Top Eleven: Rudolf Moessbauer

The penultimate experiment in the Top Eleven brings us up to the first nominee who's still with us..

Who: Rudolf Moessbauer (1929-present) (that's Mössbauer with a heavy-metal ö), a German physicist. (The Wikipedia link is for consistency with the other posts, but contains very little information. A better bio is available from the Nobel Prize site.)

When: 1957-58.

What: This one requires a bit of background, so there will be more below the fold, but basically, he's nominated for discovering an effect that makes it possible to do precision spectroscopy of nuclear transitions.

Spectroscopy is the chief experimental technique of atomic and molecular physics, and involves determining the energy states of atoms or molecules by looking at the light absorbed or emitted when they change states. The frequency of light absorbed or emitted is determined by the energy difference between the two states, and those differences are unique to each element (a fact that was recognized long before it was explained). Measuring the absorption and emission spectra of a given atom allows you to determine the energies of the allowed states in that atom, and can provide a sensitive probe of interactions which perturb those energy states.

The same basic physics applies to the states of atomic nuclei, but the energies involved are much higher (X-rays and gamma rays, rather than infrared and visible light), which creates a problem. The photons that are absorbed and emitted in these transitions carry momentum as well as energy. An atom absorbing or emitting a photon gets a "kick" in some direction, changing its velocity. And as part of this process, the light absorbed or emitted ends up being Doppler shifted away from the frequency you would expect without the recoil.

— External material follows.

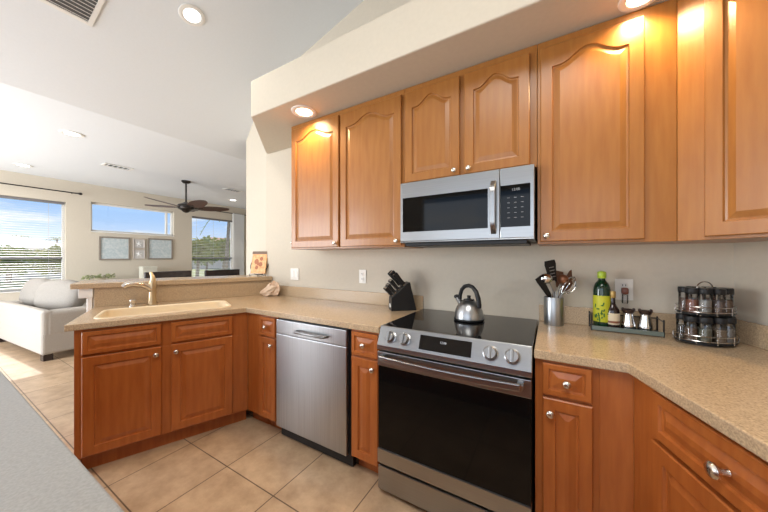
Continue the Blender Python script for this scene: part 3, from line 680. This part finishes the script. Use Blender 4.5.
can('recessed light in the living room ceiling at far left', (-6.467, -1.018, 2.789), 0, .085, False, 20)
can('recessed light in the living room ceiling right of the fan', (-6.214, 2.313, 2.789), 0, .085, False, 20)
def vent(label, loc, rot, w, h, ns, dark=False):
    t = thing('ceiling_vent', label, 'vent', loc); t.rotation_euler = rot
    fr_ = MB(); b = .028
    for x0, x1, y0, y1 in ((-w/2, w/2, -h/2, -h/2+b), (-w/2, w/2, h/2-b, h/2), (-w/2, -w/2+b, -h/2+b, h/2-b), (w/2-b, w/2, -h/2+b, h/2-b)): fr_.box(x0, x1, y0, y1, -.010, -.001)
    fr_.build('frame', WHITE, t, .002)
    MB().box(-w/2+b, w/2-b, -h/2+b, h/2-b, -.003, -.001).build('duct_opening', BLK if dark else mat('duct_grey', (.16, .16, .16), .6), t)
    for k in range(ns):
        x = -w/2+b+(w-2*b)*(k+.5)/ns; M = Matrix.Translation((x, 0, -.008)) @ Matrix.Rotation(radians(40), 4, 'Y')
        MB().box(-.009, .009, -h/2+b, h/2-b, -.001, .001, M=M).build('slat', mat('vent_grey', (.35, .35, .35), .5) if dark else WHITE, t)
vent('white louvred air vent in the sloped kitchen ceiling', (-2.02, -1.42, zc(-2.02)-.001), (0, -math.atan(.27), 0), .34, .30, 9)
vent('small dark ceiling vent left of the fan', (-5.251, -.218, 2.789), (0, 0, radians(90)), .36, .20, 5, True)
vent('small dark ceiling vent right of the fan', (-5.177, 1.677, 2.789), (0, 0, radians(90)), .36, .20, 5, True)

# ceiling fan
fn = thing('ceiling_fan', 'dark bronze ceiling fan with brown leaf-shaped blades', 'fan', (-5.26, .786, 2.789))
MB().lathe([(.075, 0), (.075, -.02), (.05, -.045), (.02, -.05)], seg=28).build('canopy', DARKM, fn, smooth=True)
MB().lathe([(.016, -.04), (.016, -.43)], seg=14).build('downrod', DARKM, fn, smooth=True)
MB().lathe([(.03, -.41), (.06, -.43), (.13, -.46), (.145, -.50), (.13, -.545), (.08, -.57), (.05, -.60), (.02, -.615), (.001, -.615)], seg=32).build('motor_housing', DARKM, fn, smooth=True)
for k in range(5):
    M = Matrix.Rotation(radians(70+72*k), 4, 'Z') @ Matrix.Translation((0, 0, -.52)) @ Matrix.Rotation(radians(-4), 4, 'Y') @ Matrix.Rotation(radians(-17), 4, 'X')
    R = []
    for i in range(15):
        s = i/14; x = .20+.55*s; w = .035+.075*sin(pi*min(1, .12+s*.88))**.7 if i < 14 else .03
        R.append([(x, -w, .010*0), (x, 0, .008), (x, w, 0), (x, w, -.006), (x, 0, .002), (x, -w, -.006)])
    bl = MB().rings(R, M=M).build('blade', FANW, fn, smooth=True)
    MB().box(.10, .28, -.018, .018, -.012, -.004, M=M).build('blade_arm', DARKM, bl, .002)

# ------------------------------------------------------------ living room
def rod(label, y0, y1, z, fin):
    t = thing('curtain_rod', label, 'curtain rod', (WX, (y0+y1)/2, z)); h = (y1-y0)/2
    MB().tube([(.09, -h, 0), (.09, h, 0)], .011, 10).build('pole', DARKM, t, smooth=True)
    for s in fin:
        MB().ball((.09, s*(h+.02), 0), .024, .032, .024).build('finial', DARKM, t, smooth=True)
        MB().tube([(0, s*(h-.08), 0), (.09, s*(h-.08), 0)], .008, 8).build('bracket', DARKM, t, smooth=True)
rod('thin dark curtain rod above the left window', -2.6, -.25, 2.555, (1, -1))
rod('thin dark curtain rod above the right window', 1.62, 3.6, 2.59, (-1, 1))
cu = thing('curtain', 'sheer white curtain panel beside the right window', 'curtain', (WX+.09, 3.03, .05))
R = []
for zz in (.0, .8, 1.6, 2.54):
    n_ = 60; pts = [(.035*sin(i*1.05)*(.8+.1*zz), -.18+.36*i/n_, zz) for i in range(n_+1)]
    R.append(pts+[(x+.004, y, z) for x, y, z in reversed(pts)])
MB().rings(R).build('panel', mat('white_curtain', (.82, .82, .80), .9), cu, smooth=True)
# blinds
SLAT = mat('blind_slat', (.52, .50, .46), .5)
def blind(label, y0, y1, z0, z1):
    t = thing('window_blind', label, 'blind', (WX-.045, (y0+y1)/2, z0)); h = (y1-y0)/2
    MB().box(-.028, .028, -h, h, z1-z0-.04, z1-z0).build('headrail', mat('blind_rail', (.18, .17, .17), .5), t, .003)
    m = MB(); n_ = int((z1-z0-.06)/.042)
    for k in range(n_):
        m.box(-.024, .024, -h, h, -.0008, .0008, M=Matrix.Translation((0, 0, .03+.042*k)) @ Matrix.Rotation(radians(7), 4, 'Y'))
    m.build('slats', SLAT, t)
    MB().box(-.02, .02, -h, h, 0, .018).build('bottom_rail', SLAT, t, .003)
    for s in (-1, 0, 1): MB().box(-.001, .001, s*h*.8-.002, s*h*.8+.002, .01, z1-z0-.03).build('cord', SLAT, t)
blind('open horizontal slat blind in the left window', -2.33, -.425, .745, 2.365)
blind('open horizontal slat blind in the right window', 1.835, 2.93, .745, 2.385)
# framed pictures
def frame(name, label, y, z, w, h, art, fm):
    t = thing(name, label, 'picture', (WX+.003, y, z)); b = .028 if w > .3 else .014
    f_ = MB()
    for y0, y1, z0, z1 in ((-w/2, w/2, -h/2, -h/2+b), (-w/2, w/2, h/2-b, h/2), (-w/2, -w/2+b, -h/2+b, h/2-b), (w/2-b, w/2, -h/2+b, h/2-b)): f_.box(0, .03, y0, y1, z0, z1)
    f_.build('picture_frame', fm, t, .003)
    MB().box(0, .015, -w/2+b, w/2-b, -h/2+b, h/2-b).build('artwork', art, t)
    return t
ARTB = mat('pale_floral_art', (.60, .64, .64), .7, col2=(.44, .52, .54), scale=26, detail=1)
FRM = mat('taupe_frame', (.27, .23, .19), .5)
frame('framed_picture', 'left of the two large taupe framed pale floral prints', .30, 1.50, .50, .49, ARTB, FRM)
frame('framed_picture', 'right of the two large taupe framed pale floral prints', 1.12, 1.51, .50, .49, ARTB, FRM)
ARTS = mat('small_pale_art', (.62, .60, .57), .7, col2=(.50, .48, .46), scale=30)
FRW = mat('pale_frame', (.56, .50, .45), .5)
def star(t):
    s = MB()
    for k in range(5):
        a = pi/2+2*pi*k/5; s.tube([(.017, 0, 0), (.017, .055*cos(a), .055*sin(a))], [.014, .004], 8)
    s.build('starfish', mat('starfish_white', (.85, .84, .82), .7), t, smooth=True)
star(frame('framed_picture', 'small pale square frame with white starfish, upper of two', .71, 1.62, .21, .215, ARTS, FRW))
star(frame('framed_picture', 'small pale square frame with white starfish, lower of two', .71, 1.385, .21, .215, ARTS, FRW))
# console under the pictures with box and plant
cn = thing('console_table', 'low cream console table against the far living room wall', 'table', (WX+.25, .55, 0))
MB().box(-.20, .20, -.80, .80, .77, .80).build('table_top', WHITE, cn, .004)
for x in (-.17, .17):
    for y in (-.76, .76): MB().box(x-.025, x+.025, y-.025, y+.025, 0, .77).build('leg', WHITE, cn, .003)
bx_ = thing('storage_box', 'cream lidded box standing below the small starfish frames', 'box', (WX+.24, .80, .8005))
MB().box(-.10, .10, -.13, .13, 0, .27).build('body', mat('cream_box', (.70, .68, .58), .6), bx_, .004)
MB().box(-.105, .105, -.135, .135, .265, .31).build('lid', mat('cream_box', (.7, .68, .58), .6), bx_, .004)
def leafclump(mb, c, rx_, ry_, rz_, n, ls, rnd, up=False):
    for _ in range(n):
        while True:
            p = Vector((rnd.uniform(-1, 1), rnd.uniform(-1, 1), rnd.uniform(-1, 1)))
            if p.length < 1: break
        p = Vector((c[0]+p.x*rx_, c[1]+p.y*ry_, c[2]+p.z*rz_))
        a = Vector((rnd.gauss(0, 1), rnd.gauss(0, 1), rnd.gauss(0, .6))).normalized(); b = a.cross(Vector((rnd.gauss(0, 1), rnd.gauss(0, 1), rnd.gauss(0, 1)))).normalized()
        L = ls*rnd.uniform(.6, 1.3); w = L*.35; q = a.cross(b)*L*.06
        mb.add([p, p+a*L*.5+b*w+q, p+a*L, p+a*L*.5-b*w+q], [(0, 1, 2), (0, 2, 3)])
rnd = random.Random(3)
pl = thing('potted_plant', 'low leafy plant on the console behind the bar left end', 'plant', (WX+.24, .0, .8005))
MB().lathe([(.07, 0), (.09, .01), (.10, .09), (.095, .10), (.085, .095), (.08, .08), (.001, .08)], seg=24).build('pot', mat('tan_pot', (.45, .38, .26), .6), pl, smooth=True)
lm = MB(); leafclump(lm, (0, 0, .13), .11, .26, .04, 90, .06, rnd); lm.build('foliage', mat('sage_leaf', (.30, .33, .16), .6, var=.25, scale=30), pl)
# sofa
sf = thing('sofa', 'oatmeal fabric sofa with dark block feet behind the peninsula', 'sofa', (-4.60, -1.13, 0), radians(4.5))
MB().box(-2.0, 0, .0, .98, .085, .36).build('base', FAB, sf, .03, seg=3)
MB().box(-2.0, .0, .0, .11, .30, .64).build('backrest', FAB, sf, .04, seg=4)
MB().box(-.26, .003, .03, .982, .30, .622).build('arm', FAB, sf, .045, seg=4)
MB().box(-2.003, -1.76, .03, .982, .30, .622).build('arm', FAB, sf, .045, seg=4)
for k in range(2): MB().sbox(-1.0-.76*k, -.26-.74*k, .25, 1.0, .34, .50, p=6).build('seat_cushion', FAB, sf, smooth=True)
for x in (-1.92, -.09):
    for y in (.07, .90): MB().box(x-.045, x+.045, y-.045, y+.045, 0, .086).build('foot', DKWOOD, sf, .004)
cu0 = thing('sofa_cushion', 'plump grey cushion leaning in the sofa corner nearest the kitchen', 'cushion', (-5.52, -.84, .498), 0, 'grey cushions on the sofa')
Mc = Matrix.Rotation(radians(-14), 4, 'X')
MB().sbox(-.40, .40, -.14, .14, 0, .48, p=2.9, M=Mc).build('cover', FABD, cu0, smooth=True)
MB().tube([tuple(Mc @ Vector((-.401*cos(a), 0, .24+.241*sin(a)))) for a in [pi*k/20 for k in range(21)]], .007, 6).build('piping', FAB, cu0, smooth=True)
cu0.rotation_euler = (0, 0, radians(20))
copy_thing(cu0, (-6.36, -.93, .498), radians(6), 'plump grey cushion on the sofa behind the nearest one')
pc = thing('throw_pillow', 'brown patterned throw pillow on the sofa beside the bar end', 'pillow', (-5.02, -.40, .505), radians(60))
MB().sbox(-.20, .20, -.075, .075, 0, .36, p=2.8).build('cover', mat('brown_pattern', (.10, .065, .045), .9, col2=(.42, .33, .25), scale=16), pc, smooth=True)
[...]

In the case of atoms absorbing and emitting visible light, the recoil shifts are completely insignificant-- a typical atom will absorb light whose frequency is within a few megahertz of the resonance frequency, and the recoil shifts are generally a few kilohertz. This isn't the case with nuclear transitions. The recoil shift involved in the emission or absorption of a gamma-ray photon is much larger than the width of the transition. This makes it extremely difficult to do gamma-ray spectroscopy, because the recoil shift on emission is large enough that another nucleus of the same type will not absorb the emitted photon, and the absorption shift is so big that you can't resolve the fine details of a spectrum.

What Mössbauer discovered is that, in certain situations, you can dramatically reduce the recoil shift. The shift in atomic transitions is very small because the atomic mass is very large, and the momentum involved is small. In nuclear transitions, the momentum involved is much larger, but if you embed your nuclei in a solid crystal, you can effectively increase the mass, as the whole crystal lattice recoils. Such "recoilless" emission allows you to produce photons that will be absorbed by other nuclei, and "recoilless" absorption allows you to see a very narrow transition width.

Why It's Important: The Mössbauer effect is important because it allows nuclear physicists to probe the states of nuclei and the interactions between nuclei and their environment in some of the same ways that atomic physicists probe the states and interactions of whole atoms. You can vary the frequency of a Mössbauer source by moving it back and forth in a controlled manner, and using the Doppler shift to produce a range of different frequencies, and then look for absorption by other nuclei, in the same way that atomic physicists will scan the frequency of a laser, and look for absorption by atoms. (Happily, I don't have to scan the frequency of my laser by running back and forth across the lab with it...)

This enables you to make extremely precise measurements of small effects that change the internal states of the nucleus. For example, you can look at the splitting of energy levels in iron nuclei due to the local magnetic field, an experiment that several of our students are going to get to know very well in the next couple of weeks.

On a more exotic level, the Mössbauer effect enabled a precision test of General Relativity. Physicists at Harvard sent gamma rays up and down a tower, and were able to measure the gravitational red shift by looking at the shift of the absorption lines for upward-going and downward-going photons. The shift is at the level of a few parts in 1015, so this is about as good as anything you can manage with atomic spectroscopy.

(There's an official Mössbauer Spectroscopy webpage, if you'd like to learn more.)

Reasons to Vote for Him:: The Mössbauer effect enables precision studies of a wide range of small effects through spectroscopy on nuclei. Testing General Relativity is way cool.

Reasons to Vote Against Him: Most of the really cool experiments were done by other people using his technique. A bone-deep hatred of spectroscopy in general.